Sul capo dei cyberbulli, una volta che le leggi verranno approvate, penderanno dunque delle multe e la minaccia del carcere . La normativa federale prevederà fino a due anni di prigione per coloro che “si intratterranno in comunicazioni elettroniche entro e fuori dai confini dello stato con intenti coercitivi o intimidatori o con lo scopo di tormentare o causare disturbi emozionali ad una persona, utilizzando mezzi elettronici per mettere in atto comportamenti indesiderabili, ripetuti e ostili”. Quattro anni di carcere si rischieranno invece nel Missouri per le molestie perpetrate attraverso la tecnologia.
“Il problema del cyberbullismo è che i ragazzi non sono al sicuro nemmeno nelle loro case – ha spiegato Linda Sanchez, autrice della proposta di legge federale – possono essere tormentati attraverso i telefonini o attraverso il computer 24 ore al giorno, 7 giorni alla settimana”. Colmare il vuoto legislativo è il primo passo avanti per combattere un crimine che ancora non è definito come tale, auspica Sanchez: “Questa proposta di legge manda un messaggio chiaro: le azioni commesse online avranno delle conseguenza stringenti offline”.

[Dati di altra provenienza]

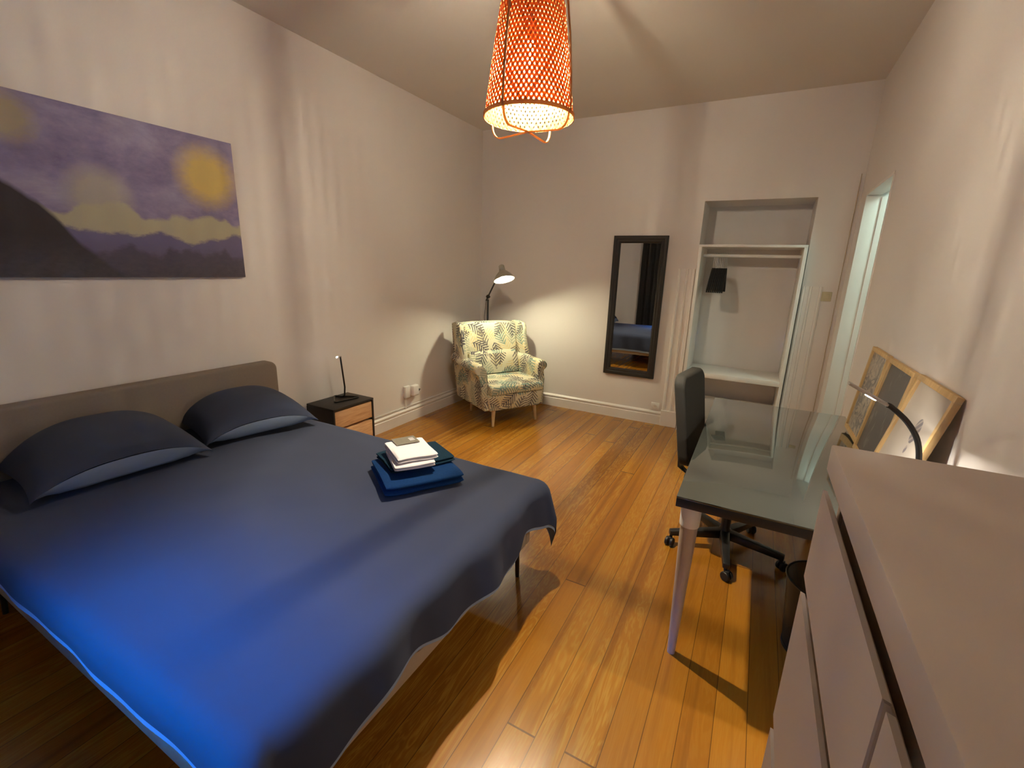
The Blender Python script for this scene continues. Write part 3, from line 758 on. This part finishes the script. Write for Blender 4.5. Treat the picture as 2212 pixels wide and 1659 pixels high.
# ------------------------------------------------------------------ floor lamp
fl = thing('floor_lamp', 'black adjustable floor lamp with lit conical shade behind the armchair', 'floor lamp', (.25, -.235, 0))
FH = Vector((.70, -.665, 1.455)); PB = Vector((.25, -.235, 0)); JT = Vector((.25, -.235, 1.245))
b = BM(); lathe(b, [(.0, 0), (.125, 0), (.125, .014), (.115, .02), (.0, .022)], PB.x, PB.y, 40); obj('base', b, M['blackmetal'], fl)
b = BM(); tube(b, [(PB.x, PB.y, .02), (JT.x, JT.y, JT.z-.03)], .011, 14); obj('pole', b, M['blackmetal'], fl)
ax = Vector((.36, -.18, -.92)).normalized()          # opening direction of the shade
top = FH-ax*.125
b = BM(); bmesh.ops.create_icosphere(b, subdivisions=2, radius=.024, matrix=Matrix.Translation(JT)); tube(b, [JT+Vector((-.03, .02, -.0)), JT+Vector((.03, -.02, 0))], .012, 12)
obj('joint', b, M['blackmetal'], fl)
dirn = (top-JT).normalized()
b = BM(); tube(b, [JT-dirn*.10, top+Vector((0, 0, .0))], .0085, 12); obj('arm', b, M['blackmetal'], fl)
b = BM(); tube(b, [JT-dirn*.10, JT-dirn*.10+Vector((-.03, .01, -.2)), Vector((.22, -.2, .5)), Vector((.20, -.15, .03))], .003, 6); obj('cord', b, M['black'], fl)
mz = Vector((0, 0, -1)).rotation_difference(ax).to_matrix().to_4x4()
MT = Matrix.Translation(FH) @ mz
b = BM()
po = [(.108, 0), (.104, .018), (.080, .052), (.050, .082), (.034, .095), (.030, .125), (.030, .150), (.020, .158), (0, .160)]
pi_ = [(.105, .001), (.101, .018), (.077, .051), (.047, .081), (.0, .090)]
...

Ma se a parere della Representative Sanchez questa legge sarà un’efficace ed “equo standard legale”, non tutti i cittadini della rete ritengono che queste e numerose altre proposte di legge volte a contrastare il cyberbullismo si riveleranno eque. Quali sono infatti i parametri per individuare l’intento esplicito di squassare la vita di una persona? Quali i criteri per tracciare il crinale tra una semplice critica e un atto provocatorio? Le due proposte di legge potrebbero attentare al diritto alla libera espressione dei cittadini della rete, avverte qualcuno, potrebbero costituire un appiglio sulla base del quale sostenere dei provvedimenti di natura censoria.
Ma mentre istituzioni e industria si adoperano per offrire ai netizen garanzie contro i tecnomolestatori, la madre della giovane Megan Maier si rivolge a tutti i genitori dei ragazzi che bazzicano in rete e sostiene le ragioni della responsabilizzazione delle famiglie: “Devono comunicare con i ragazzi e capire cosa passa loro per la testa. Devono sapere quali applicazioni usano e devono essere loro, in prima persona, ad andare su quei siti”.